WORK TO BE COMPLETED: Copy out exactly the lines from the line containing "label='dark worn dado')" to the end of the listing.

-- RAW DATA start --

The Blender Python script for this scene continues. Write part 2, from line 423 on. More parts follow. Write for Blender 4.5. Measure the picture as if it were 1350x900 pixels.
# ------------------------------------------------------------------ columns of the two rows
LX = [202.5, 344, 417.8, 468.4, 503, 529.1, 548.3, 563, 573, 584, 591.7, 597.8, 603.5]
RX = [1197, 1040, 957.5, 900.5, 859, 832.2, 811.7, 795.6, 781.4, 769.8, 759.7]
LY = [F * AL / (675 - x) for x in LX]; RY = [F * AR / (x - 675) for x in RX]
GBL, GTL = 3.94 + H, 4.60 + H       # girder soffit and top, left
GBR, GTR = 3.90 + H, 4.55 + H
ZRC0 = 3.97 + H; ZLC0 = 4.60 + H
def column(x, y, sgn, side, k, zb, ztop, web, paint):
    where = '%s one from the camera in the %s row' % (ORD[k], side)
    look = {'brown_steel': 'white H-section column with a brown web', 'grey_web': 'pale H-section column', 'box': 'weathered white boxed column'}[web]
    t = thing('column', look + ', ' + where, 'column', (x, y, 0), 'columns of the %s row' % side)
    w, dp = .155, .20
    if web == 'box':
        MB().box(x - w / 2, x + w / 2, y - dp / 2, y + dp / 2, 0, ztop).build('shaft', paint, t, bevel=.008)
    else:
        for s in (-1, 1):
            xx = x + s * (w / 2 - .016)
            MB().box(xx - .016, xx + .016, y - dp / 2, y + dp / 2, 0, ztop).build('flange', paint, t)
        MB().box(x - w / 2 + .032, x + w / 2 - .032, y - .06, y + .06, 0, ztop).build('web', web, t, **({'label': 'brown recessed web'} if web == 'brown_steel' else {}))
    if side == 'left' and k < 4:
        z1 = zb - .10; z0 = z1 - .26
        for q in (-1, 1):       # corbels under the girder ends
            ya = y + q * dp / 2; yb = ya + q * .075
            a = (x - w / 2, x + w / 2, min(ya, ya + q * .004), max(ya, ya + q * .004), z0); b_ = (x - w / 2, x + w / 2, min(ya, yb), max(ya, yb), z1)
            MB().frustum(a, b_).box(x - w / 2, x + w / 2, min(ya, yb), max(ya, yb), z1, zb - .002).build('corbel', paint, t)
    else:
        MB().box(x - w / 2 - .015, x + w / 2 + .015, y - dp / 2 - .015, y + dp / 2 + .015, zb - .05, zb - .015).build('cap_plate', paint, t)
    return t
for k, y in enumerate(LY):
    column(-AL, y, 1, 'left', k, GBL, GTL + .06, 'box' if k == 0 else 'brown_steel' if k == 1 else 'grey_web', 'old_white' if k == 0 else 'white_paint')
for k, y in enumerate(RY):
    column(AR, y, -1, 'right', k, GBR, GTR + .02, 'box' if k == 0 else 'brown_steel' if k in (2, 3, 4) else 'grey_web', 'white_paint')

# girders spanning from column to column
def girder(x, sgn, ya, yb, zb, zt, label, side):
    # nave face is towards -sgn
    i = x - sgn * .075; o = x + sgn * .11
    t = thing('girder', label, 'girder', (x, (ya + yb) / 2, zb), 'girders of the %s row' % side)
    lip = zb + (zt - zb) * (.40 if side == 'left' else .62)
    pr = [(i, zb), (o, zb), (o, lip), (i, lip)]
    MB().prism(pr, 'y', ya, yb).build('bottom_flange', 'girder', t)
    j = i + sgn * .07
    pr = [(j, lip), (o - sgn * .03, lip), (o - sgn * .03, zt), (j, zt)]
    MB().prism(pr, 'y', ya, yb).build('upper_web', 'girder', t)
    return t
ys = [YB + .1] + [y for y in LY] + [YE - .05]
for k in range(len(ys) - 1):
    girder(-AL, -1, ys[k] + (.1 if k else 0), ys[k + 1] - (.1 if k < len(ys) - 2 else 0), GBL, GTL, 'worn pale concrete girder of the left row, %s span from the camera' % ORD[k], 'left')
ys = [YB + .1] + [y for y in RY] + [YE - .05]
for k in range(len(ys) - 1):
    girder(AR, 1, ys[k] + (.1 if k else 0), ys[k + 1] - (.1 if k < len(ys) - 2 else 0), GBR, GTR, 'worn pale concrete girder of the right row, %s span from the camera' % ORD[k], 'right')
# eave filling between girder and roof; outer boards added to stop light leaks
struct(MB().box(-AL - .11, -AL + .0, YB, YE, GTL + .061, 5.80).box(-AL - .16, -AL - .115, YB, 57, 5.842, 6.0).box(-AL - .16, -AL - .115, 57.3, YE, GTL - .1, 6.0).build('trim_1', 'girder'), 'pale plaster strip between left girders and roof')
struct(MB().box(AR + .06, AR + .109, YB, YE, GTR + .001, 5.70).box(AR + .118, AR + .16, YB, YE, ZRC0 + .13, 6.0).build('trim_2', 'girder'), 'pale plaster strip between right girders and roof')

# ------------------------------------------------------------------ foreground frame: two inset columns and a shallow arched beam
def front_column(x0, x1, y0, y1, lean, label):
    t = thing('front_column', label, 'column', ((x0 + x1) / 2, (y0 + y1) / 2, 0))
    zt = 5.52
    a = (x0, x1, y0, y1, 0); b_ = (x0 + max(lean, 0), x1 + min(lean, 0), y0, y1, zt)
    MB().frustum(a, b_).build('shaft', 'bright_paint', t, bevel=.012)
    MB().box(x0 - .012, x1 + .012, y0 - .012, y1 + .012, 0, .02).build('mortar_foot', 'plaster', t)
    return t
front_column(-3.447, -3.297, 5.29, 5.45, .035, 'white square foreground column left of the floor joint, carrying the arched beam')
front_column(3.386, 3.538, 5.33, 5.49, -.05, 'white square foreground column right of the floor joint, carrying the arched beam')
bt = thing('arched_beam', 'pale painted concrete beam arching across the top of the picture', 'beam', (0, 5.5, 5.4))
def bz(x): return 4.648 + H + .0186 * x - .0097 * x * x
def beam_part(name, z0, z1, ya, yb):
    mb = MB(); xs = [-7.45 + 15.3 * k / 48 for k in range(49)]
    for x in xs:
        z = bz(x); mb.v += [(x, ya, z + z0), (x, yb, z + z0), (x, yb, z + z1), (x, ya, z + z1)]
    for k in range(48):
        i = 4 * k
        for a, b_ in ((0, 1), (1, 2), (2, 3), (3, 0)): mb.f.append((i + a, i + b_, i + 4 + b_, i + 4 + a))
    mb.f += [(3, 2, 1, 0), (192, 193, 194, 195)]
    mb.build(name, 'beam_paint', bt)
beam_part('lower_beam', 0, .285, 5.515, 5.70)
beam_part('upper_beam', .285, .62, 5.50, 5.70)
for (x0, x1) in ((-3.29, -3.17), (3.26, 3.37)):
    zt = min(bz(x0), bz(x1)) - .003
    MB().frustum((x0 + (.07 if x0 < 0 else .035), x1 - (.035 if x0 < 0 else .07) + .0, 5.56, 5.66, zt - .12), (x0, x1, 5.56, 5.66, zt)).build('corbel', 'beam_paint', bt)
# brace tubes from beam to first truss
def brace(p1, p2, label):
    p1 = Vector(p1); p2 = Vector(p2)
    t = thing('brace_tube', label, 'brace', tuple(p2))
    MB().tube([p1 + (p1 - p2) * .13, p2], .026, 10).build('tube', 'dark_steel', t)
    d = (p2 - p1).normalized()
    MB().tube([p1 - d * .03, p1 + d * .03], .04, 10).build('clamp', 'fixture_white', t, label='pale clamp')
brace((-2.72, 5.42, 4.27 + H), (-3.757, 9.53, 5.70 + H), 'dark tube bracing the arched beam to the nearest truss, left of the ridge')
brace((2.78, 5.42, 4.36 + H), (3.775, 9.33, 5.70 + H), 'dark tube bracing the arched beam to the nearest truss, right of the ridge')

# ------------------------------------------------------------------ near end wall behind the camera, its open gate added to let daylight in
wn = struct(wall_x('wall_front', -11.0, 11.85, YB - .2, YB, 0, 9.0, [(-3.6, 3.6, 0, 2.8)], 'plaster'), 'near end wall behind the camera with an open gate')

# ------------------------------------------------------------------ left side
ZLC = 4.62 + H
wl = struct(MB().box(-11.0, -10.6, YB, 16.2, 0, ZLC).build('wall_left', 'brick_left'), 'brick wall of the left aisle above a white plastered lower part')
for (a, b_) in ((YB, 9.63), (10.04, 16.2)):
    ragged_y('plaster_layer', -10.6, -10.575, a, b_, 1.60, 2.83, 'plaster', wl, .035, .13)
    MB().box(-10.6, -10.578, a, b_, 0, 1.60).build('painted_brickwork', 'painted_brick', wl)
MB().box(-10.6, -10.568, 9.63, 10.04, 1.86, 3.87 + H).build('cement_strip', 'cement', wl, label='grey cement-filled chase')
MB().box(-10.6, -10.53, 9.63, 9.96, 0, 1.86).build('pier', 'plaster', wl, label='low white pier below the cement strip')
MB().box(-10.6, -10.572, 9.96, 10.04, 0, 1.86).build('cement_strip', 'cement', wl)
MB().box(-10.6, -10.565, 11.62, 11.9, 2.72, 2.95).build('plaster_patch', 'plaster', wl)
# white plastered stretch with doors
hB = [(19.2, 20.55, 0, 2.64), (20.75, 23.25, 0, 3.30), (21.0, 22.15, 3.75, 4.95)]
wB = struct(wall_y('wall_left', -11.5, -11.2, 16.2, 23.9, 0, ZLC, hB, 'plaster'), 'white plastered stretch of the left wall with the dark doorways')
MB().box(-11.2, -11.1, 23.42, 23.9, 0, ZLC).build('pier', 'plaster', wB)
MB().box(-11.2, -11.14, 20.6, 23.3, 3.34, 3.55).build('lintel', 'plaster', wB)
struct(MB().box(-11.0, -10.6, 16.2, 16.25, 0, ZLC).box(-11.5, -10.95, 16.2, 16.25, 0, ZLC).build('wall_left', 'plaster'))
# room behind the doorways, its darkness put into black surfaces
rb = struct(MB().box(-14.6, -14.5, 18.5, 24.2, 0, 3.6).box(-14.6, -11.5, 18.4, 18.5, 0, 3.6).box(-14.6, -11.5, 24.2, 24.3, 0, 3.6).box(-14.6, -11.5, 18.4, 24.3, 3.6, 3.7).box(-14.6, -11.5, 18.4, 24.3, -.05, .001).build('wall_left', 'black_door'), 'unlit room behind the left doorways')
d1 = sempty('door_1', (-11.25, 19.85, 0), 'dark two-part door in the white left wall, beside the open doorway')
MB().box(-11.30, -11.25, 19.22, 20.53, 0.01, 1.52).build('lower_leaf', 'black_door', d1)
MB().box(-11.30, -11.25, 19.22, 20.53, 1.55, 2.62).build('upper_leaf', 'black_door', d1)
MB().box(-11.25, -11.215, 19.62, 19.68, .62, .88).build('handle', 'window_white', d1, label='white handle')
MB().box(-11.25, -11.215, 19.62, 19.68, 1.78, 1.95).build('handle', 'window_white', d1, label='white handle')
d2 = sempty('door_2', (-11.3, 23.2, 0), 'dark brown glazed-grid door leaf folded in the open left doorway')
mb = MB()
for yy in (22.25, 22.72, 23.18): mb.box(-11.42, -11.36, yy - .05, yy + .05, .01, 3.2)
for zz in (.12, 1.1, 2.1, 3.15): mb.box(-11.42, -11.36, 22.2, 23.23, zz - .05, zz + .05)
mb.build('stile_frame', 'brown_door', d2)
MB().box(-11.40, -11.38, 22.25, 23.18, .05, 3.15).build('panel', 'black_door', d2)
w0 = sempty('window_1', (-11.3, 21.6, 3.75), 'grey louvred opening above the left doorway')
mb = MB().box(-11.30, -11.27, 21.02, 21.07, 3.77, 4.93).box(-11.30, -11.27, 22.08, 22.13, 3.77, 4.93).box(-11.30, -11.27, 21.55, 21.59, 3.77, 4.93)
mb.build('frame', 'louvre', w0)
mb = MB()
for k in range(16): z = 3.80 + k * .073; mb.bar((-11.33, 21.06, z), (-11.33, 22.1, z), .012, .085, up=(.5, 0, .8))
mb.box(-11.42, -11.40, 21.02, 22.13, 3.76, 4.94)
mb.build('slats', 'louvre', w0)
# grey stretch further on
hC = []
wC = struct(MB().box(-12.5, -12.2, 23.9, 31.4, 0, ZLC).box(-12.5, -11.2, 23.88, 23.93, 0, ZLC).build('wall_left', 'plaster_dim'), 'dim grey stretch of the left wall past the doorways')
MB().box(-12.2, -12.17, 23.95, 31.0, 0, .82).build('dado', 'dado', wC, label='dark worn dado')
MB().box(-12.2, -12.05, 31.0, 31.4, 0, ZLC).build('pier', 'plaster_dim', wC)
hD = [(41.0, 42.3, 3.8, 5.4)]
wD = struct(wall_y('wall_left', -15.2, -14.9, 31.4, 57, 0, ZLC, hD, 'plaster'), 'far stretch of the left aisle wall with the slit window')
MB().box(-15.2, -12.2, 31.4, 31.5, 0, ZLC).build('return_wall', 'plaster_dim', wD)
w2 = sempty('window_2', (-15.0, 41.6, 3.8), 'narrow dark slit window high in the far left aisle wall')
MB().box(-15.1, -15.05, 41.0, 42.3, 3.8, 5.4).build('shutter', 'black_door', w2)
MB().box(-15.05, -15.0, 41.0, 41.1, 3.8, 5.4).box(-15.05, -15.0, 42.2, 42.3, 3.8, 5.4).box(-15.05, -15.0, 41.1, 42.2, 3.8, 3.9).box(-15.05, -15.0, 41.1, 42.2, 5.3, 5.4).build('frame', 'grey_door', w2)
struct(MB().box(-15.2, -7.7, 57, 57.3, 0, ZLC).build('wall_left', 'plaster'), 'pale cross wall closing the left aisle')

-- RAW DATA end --

ANSWER FOR THIS EXERCISE:
MB().box(-12.2, -12.17, 23.95, 31.0, 0, .82).build('dado', 'dado', wC, label='dark worn dado')
MB().box(-12.2, -12.05, 31.0, 31.4, 0, ZLC).build('pier', 'plaster_dim', wC)
hD = [(41.0, 42.3, 3.8, 5.4)]
wD = struct(wall_y('wall_left', -15.2, -14.9, 31.4, 57, 0, ZLC, hD, 'plaster'), 'far stretch of the left aisle wall with the slit window')
MB().box(-15.2, -12.2, 31.4, 31.5, 0, ZLC).build('return_wall', 'plaster_dim', wD)
w2 = sempty('window_2', (-15.0, 41.6, 3.8), 'narrow dark slit window high in the far left aisle wall')
MB().box(-15.1, -15.05, 41.0, 42.3, 3.8, 5.4).build('shutter', 'black_door', w2)
MB().box(-15.05, -15.0, 41.0, 41.1, 3.8, 5.4).box(-15.05, -15.0, 42.2, 42.3, 3.8, 5.4).box(-15.05, -15.0, 41.1, 42.2, 3.8, 3.9).box(-15.05, -15.0, 41.1, 42.2, 5.3, 5.4).build('frame', 'grey_door', w2)
struct(MB().box(-15.2, -7.7, 57, 57.3, 0, ZLC).build('wall_left', 'plaster'), 'pale cross wall closing the left aisle')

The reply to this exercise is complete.